EVs originally gained the spotlight as a result of Tesla’s activities within the space. However, outside of the U.S., Tesla does not dominate the market and this is unlikely to change in the future. Many other automotive OEMs, such as Renault, Volkswagen, Jaguar and Porsche, are developing mid-priced luxury EVs. As such, Tesla is unlikely to be the iPhone of the automotive world.
Wood Mackenzie Power & Renewables conducted some research and benchmarked a Chevy Volt with an ICE of comparable use.
We found that by 2024/25, consumers would most likely switch to an EV if the only factor taken into account was total cost of ownership (TCO).
With that in mind, a key factor driving TCO parity between ICEs and EVs is the rapid decline in battery costs.

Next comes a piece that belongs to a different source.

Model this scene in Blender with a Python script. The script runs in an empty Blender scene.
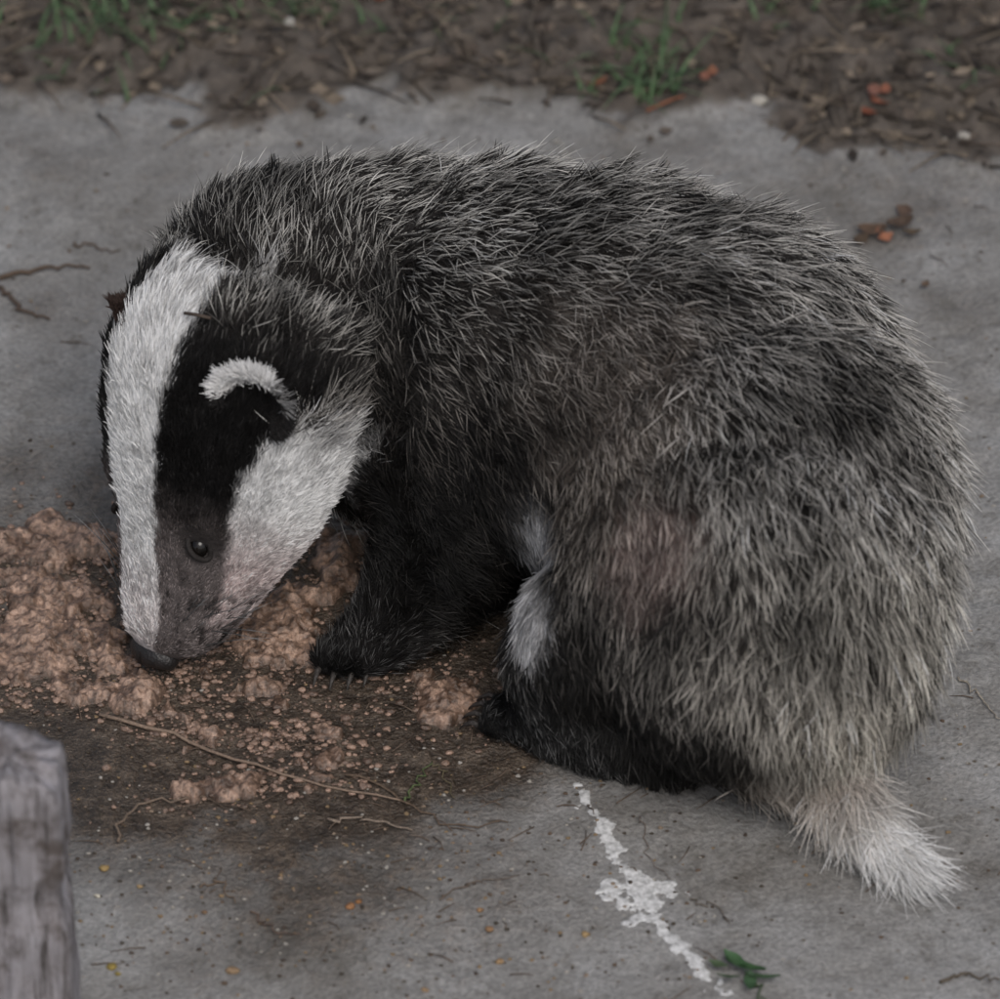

A crucial force driving battery cost decline is the rapid scaling of the lithium-ion supply chain. Major suppliers, such as CATL, are poised to deliver some of the lowest cost batteries in the world through R&D, automation and access to low cost mining assets. With the planned reduction of cobalt in future nickel magnesium cobalt (NMC) batteries, sourcing concerns regarding the supply chain are also beginning to fade. Furthermore, as mining assets are located in China, Latin America and various other markets, there will never be a monopoly on the battery industry.
So, what’s holding customers back from widespread EV adoption?
Range anxiety – or worrying that a battery will run out of power mid-route – is a key psychological barrier. Although the majority of passenger vehicle users do not drive more than 100km per day, many perceive the range of EVs to not be high enough to warrant a purchase.
Charging infrastructure is a problem, too. Drivers have found that charging points are not readily available throughout the countries they live in, therefore posing problems for long-range driving – a key consideration before buying an EV.
Wood Mackenzie Power & Renewables believes that most customers are likely to charge their cars at home, as utilities will eventually set price signals to incentivise this behavior. Therefore, charging concerns are also a psychological barrier to some extent.
It is inevitable that most customers will eventually opt to purchase an EV over a standard ICE due to the plethora of offerings currently being developed. The oncoming transformation in the automotive sector is not too dissimilar to that seen in the smartphone market. History doesn’t repeat itself but it sure does rhyme. It may take some time for 100% EV penetration, but it will happen eventually.